LOOSE STINGERS… Thousands of Iraqi surface to air missiles are now missing, according to The New York Times. Note that we are hearing about this now, after the election, from unnamed government officials talking on Friday, so as to bury the news in the Saturday papers. This is hardly surprising, because the news is very, very worrying.
Shoulder-fired missiles are built to shoot down aircraft. You’ll recall that the Afghan mujaheddin used American-built and CIA-supplied Stingers to devastating effect against Soviet helicopters. Terrorists have also twice used them to down civilian jetliners, once in 1993, when Abkhazian rebels in Georgia shot down a Russian airliner, killing 106 passengers; and once in 1983, when UNITA rebels in Angola claimed to have bought down another such aircraft, killing 130. The surface to air missiles now known to be missing in Iraq has led intelligence officials to triple their estimate of the number of such weapons floating around worldwide, according to the Times.

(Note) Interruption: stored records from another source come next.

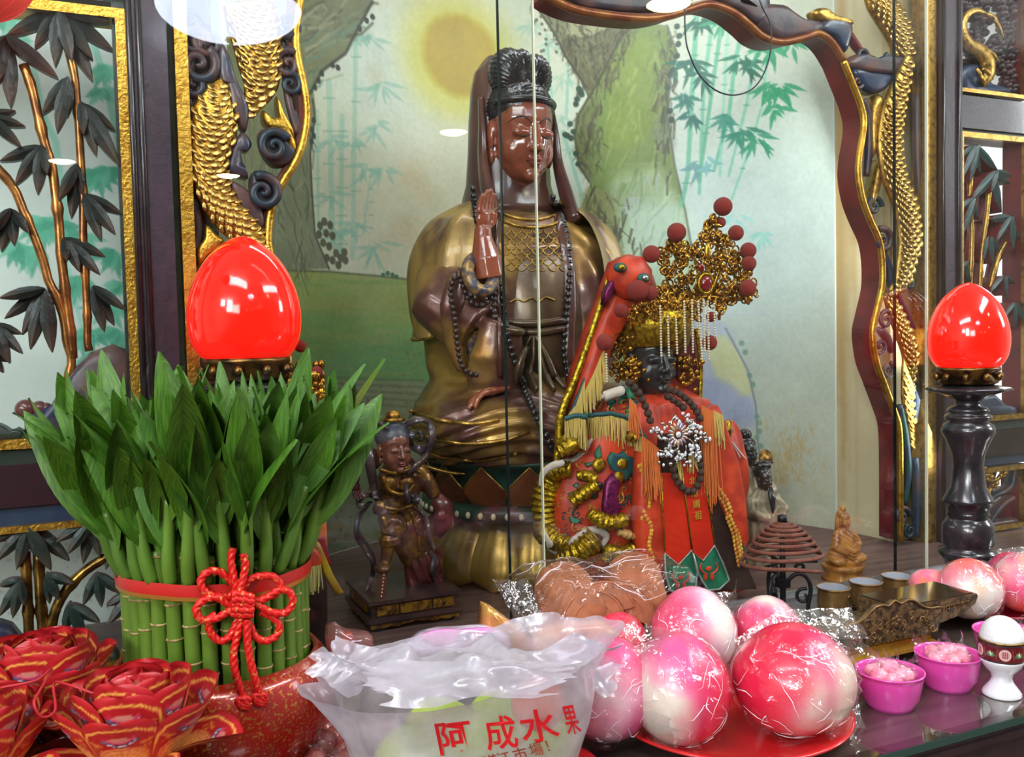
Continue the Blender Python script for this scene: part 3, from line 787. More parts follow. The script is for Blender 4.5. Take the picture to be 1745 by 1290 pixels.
def leaf_mat(name, c0, c1, mid=.55):
    if name in MATS: return MATS[name]
    m = mat(name, c0, 0.36, bump=0.3, bscale=12)
    nt = m.node_tree; b = nt.nodes['Principled BSDF']
    tc = nt.nodes.new('ShaderNodeTexCoord'); sp = nt.nodes.new('ShaderNodeSeparateXYZ'); nt.links.new(tc.outputs['Object'], sp.inputs[0])
    r = nt.nodes.new('ShaderNodeMapRange'); r.inputs[1].default_value = mid; r.inputs[2].default_value = 1.05
    nt.links.new(sp.outputs[0], r.inputs[0])
    # fine lengthwise grain
    mp_ = nt.nodes.new('ShaderNodeMapping'); mp_.inputs['Scale'].default_value = (2, 60, 2); nt.links.new(tc.outputs['Object'], mp_.inputs[0])
    nz = nt.nodes.new('ShaderNodeTexNoise'); nz.inputs['Scale'].default_value = 1.0; nt.links.new(mp_.outputs[0], nz.inputs['Vector'])
    ad = nt.nodes.new('ShaderNodeMath'); ad.operation = 'MULTIPLY_ADD'; ad.inputs[1].default_value = .9; ad.inputs[2].default_value = -.45; nt.links.new(nz.outputs[0], ad.inputs[0])
    a2 = nt.nodes.new('ShaderNodeMath'); a2.operation = 'ADD'; a2.use_clamp = True; nt.links.new(ad.outputs[0], a2.inputs[0]); nt.links.new(r.outputs[0], a2.inputs[1])
    mx = nt.nodes.new('ShaderNodeMix'); mx.data_type = 'RGBA'; mx.inputs[6].default_value = L4(c0); mx.inputs[7].default_value = L4(c1)
    nt.links.new(a2.outputs[0], mx.inputs[0]); nt.links.new(mx.outputs[2], b.inputs['Base Color'])
    return m
blade_l = blade_data('carved_leaf_left', [leaf_mat('carved_leaf_green', (24, 32, 30), (86, 66, 54)), m_brown], 0.28)
blade_g = blade_data('carved_leaf_low', [leaf_mat('carved_leaf_teal', (24, 44, 40), (84, 72, 60)), m_brown], 0.28)
blade_r = blade_data('carved_leaf_right', [leaf_mat('carved_leaf_blue', (40, 66, 66), (54, 46, 46)), m_red], 0.9)
def carved_leaf(parent, base, o, tip, blade, Y, lift, w=1.0):
    a = at_y(o[0], o[1], Y); b = at_y(tip[0], tip[1], Y); d = b - a; L = d.length
    ob = link('leaf', blade, parent, a - Vector(base) + Vector((0, -lift, 0)))
    ob.rotation_euler = (0, -math.atan2(d.z, d.x), 0); ob.scale = (L, L * 0.5 + 0.02, L * w)
    ob.scale = (L, 0.03 + 0.25 * L, L * 1.0)
    # local z is up in the panel, local y is depth: swap so that the keel looks out of the panel
    ob.rotation_mode = 'QUATERNION'
    xax = d.normalized(); yax = Vector((0, 1, 0)); zax = xax.cross(yax)
    M = Matrix((xax, -zax, yax)).transposed()
    ob.rotation_quaternion = M.to_quaternion()
    ob.scale = (L, 0.55 * L + 0.022, 0.055)
    return ob
def px_poly(parent_base, pts, Y): 
    return [at_y(x, y, Y) - Vector(parent_base) for (x, y) in pts]
def culm(parent, base, pts, Y, r, m, nodes=5):
    P = catmull([at_y(x, y, Y) - Vector(base) for x, y in pts], 6)
    P = resample(P, 0.012); n = len(P)
    rad = [r * (1.0 + 0.35 * max(0, 1 - abs(((i * 0.012) % 0.055) - 0.0275) / 0.006) ) for i in range(n)]
    return MB().tube(P, rad, 10, up=(0, 1, 0)).build('culm', m, parent)
def border(parent, base, quad, w, m, d0, d1, name='frame'):
    """rectangular picture-frame moulding from outer px corners"""
    O = [at_y(x, y, SY) - Vector(base) for x, y in quad]
    b = MB(); x0 = O[0].x; x1 = O[1].x; z1 = O[0].z; z0 = O[2].z
    for (lo, hi) in (((x0, z1 - w), (x1, z1)), ((x0, z0), (x1, z0 + w)), ((x0, z0), (x0 + w, z1)), ((x1 - w, z0), (x1, z1))):
        b.box(((lo[0] + hi[0]) / 2, (d0 + d1) / 2, (lo[1] + hi[1]) / 2), (hi[0] - lo[0], d1 - d0, hi[1] - lo[1]))
    return b.build(name, m, parent, smooth=False)
def volute(c, size, turns=1.6, a0=0.0, hand=1, n=40, taper=.25):
    P, r = [], []
    for i in range(n):
        t = i / (n - 1); a = a0 + hand * turns * 2 * math.pi * t; q = size * (1 - t) ** .8
        P.append((c[0] + q * math.cos(a), c[1], c[2] + q * math.sin(a))); r.append(size * taper * (1 - .45 * t))
    return P, r
def outward(V, F):
    bm = bmesh.new(); vs = [bm.verts.new(v) for v in V]
    for f in F:
        try: bm.faces.new([vs[i] for i in f])
        except ValueError: pass
    bmesh.ops.recalc_face_normals(bm, faces=bm.faces[:]); bm.verts.index_update()
    F = [tuple(v.index for v in f.verts) for f in bm.faces]; bm.free()
    return V, F
def relief(pts3, bulge, depth, seg_in=3):
    """rounded carved plate: outline in the XZ plane swelling towards the viewer (-Y)"""
    P = [Vector(p) for p in pts3]; n = len(P); c = sum(P, Vector()) / n; V, F = [], []
    offs = [(1.0, depth), (1.0, 0.0), (.93, -bulge * .6), (.80, -bulge * .92), (.62, -bulge)]
    for s, dy in offs:
        for p in P: V.append(c + (p - c) * s + Vector((0, dy, 0)))
    for i in range(len(offs) - 1):
        for k in range(n): F.append((i * n + k, (i + 1) * n + k, (i + 1) * n + (k + 1) % n, i * n + (k + 1) % n))
    o = (len(offs) - 1) * n
    for t in tessellate_polygon([[V[o + k] for k in range(n)]]): F.append(tuple(k + o for k in t))
    for t in tessellate_polygon([P]): F.append(tuple(reversed(t)))
    return outward(V, F)

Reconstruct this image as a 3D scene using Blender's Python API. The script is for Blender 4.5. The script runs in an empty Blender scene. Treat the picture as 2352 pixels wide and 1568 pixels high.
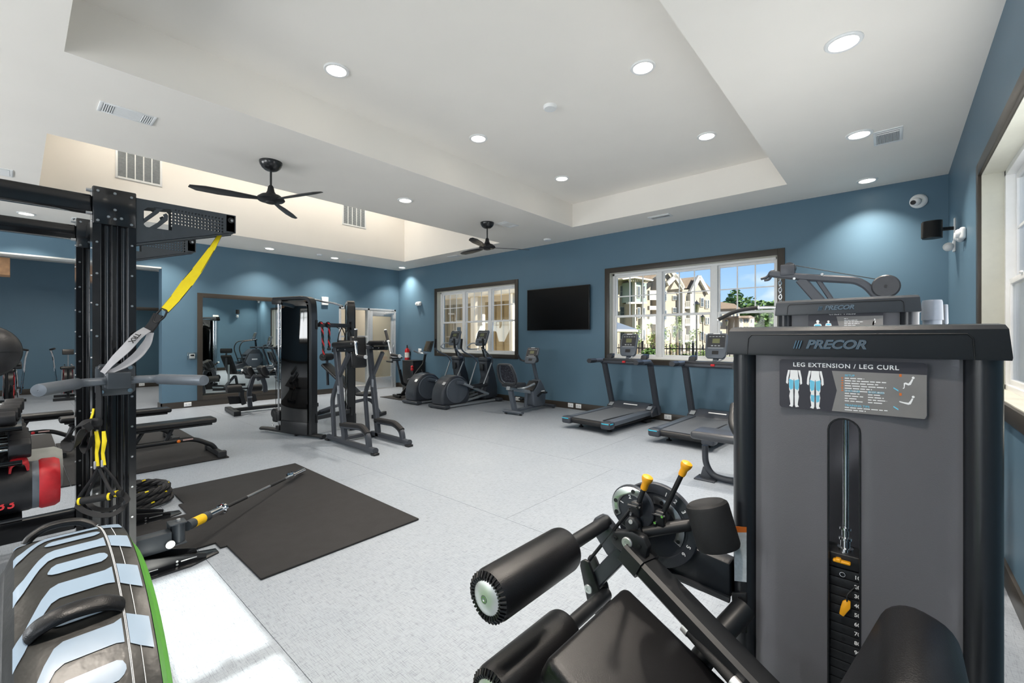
import bpy, bmesh, math, random
from mathutils import Vector, Matrix, Quaternion
random.seed(7)
SC = bpy.context.scene
COL = SC.collection
PI = math.pi

# ------------------------------------------------------------------ camera
EYE = 1.30
YAW = 0.7201683
FPX = 999.75
cam_d = bpy.data.cameras.new('camera')
cam_d.sensor_width = 36.0
cam_d.lens = FPX * 36.0 / 2352.0
cam_d.shift_y = -7.8 / 2352.0
cam_d.clip_start = 0.02
cam_d.clip_end = 400
cam = bpy.data.objects.new('camera', cam_d)
COL.objects.link(cam)
cam.location = (0, 0, EYE)
cam.rotation_euler = (PI / 2, 0, YAW)
SC.camera = cam

# ------------------------------------------------------------------ sky, sun, exposure
W = bpy.data.worlds.new('sky')
SC.world = W
W.use_nodes = True
nt = W.node_tree
nt.nodes.clear()
o_ = nt.nodes.new('ShaderNodeOutputWorld')
bg = nt.nodes.new('ShaderNodeBackground')
tc = nt.nodes.new('ShaderNodeTexCoord')
sp = nt.nodes.new('ShaderNodeSeparateXYZ')
rp = nt.nodes.new('ShaderNodeValToRGB')
rp.color_ramp.elements[0].position = 0.0
rp.color_ramp.elements[0].color = (0.50, 0.68, 0.92, 1)
rp.color_ramp.elements[1].position = 0.6
rp.color_ramp.elements[1].color = (0.10, 0.26, 0.62, 1)
e = rp.color_ramp.elements.new(0.22); e.color = (0.22, 0.45, 0.86, 1)
mp = nt.nodes.new('ShaderNodeMapping'); mp.inputs['Scale'].default_value = (1, 1, 2.6)
nz = nt.nodes.new('ShaderNodeTexNoise'); nz.inputs['Scale'].default_value = 4.2; nz.inputs['Detail'].default_value = 6
cr = nt.nodes.new('ShaderNodeValToRGB')
cr.color_ramp.elements[0].position = 0.52; cr.color_ramp.elements[0].color = (0, 0, 0, 1)
cr.color_ramp.elements[1].position = 0.68; cr.color_ramp.elements[1].color = (1, 1, 1, 1)
mx = nt.nodes.new('ShaderNodeMixRGB'); mx.inputs['Color2'].default_value = (0.9, 0.93, 0.97, 1)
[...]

If some of these weapons fall into the hands of al Qaeda or other groups–a pretty safe bet–what are the chances that they might be used to shoot down civilian jets? The good news, as Soyoung Ho wrote last year in The Washington Monthly, is that it’s not easy for someone without professional training to hit a moving jetliner, especially using the older variety of surface to air missiles that are the ones that tend to circulate on the black market. If you want to blow up a plane, it’s easier to plant a bomb on the craft. The bad news is that increased airline security has made it harder to get bombs on planes, thus increasing the terrorists’ incentive to try surface to air missiles. The other piece of bad news is that newer varieties of such weapons make the job easier; they have greater range, for instance, and are able to home in on the target and counter a pilot’s evasive maneuvers. The U.S., France, Russia, and Japan manufacture these newer missiles, but Pakistan, North Korea, China, and Egypt have learned to make copies. The Times doesn’t say which kind Iraq had. I sure hope it’s the older ones.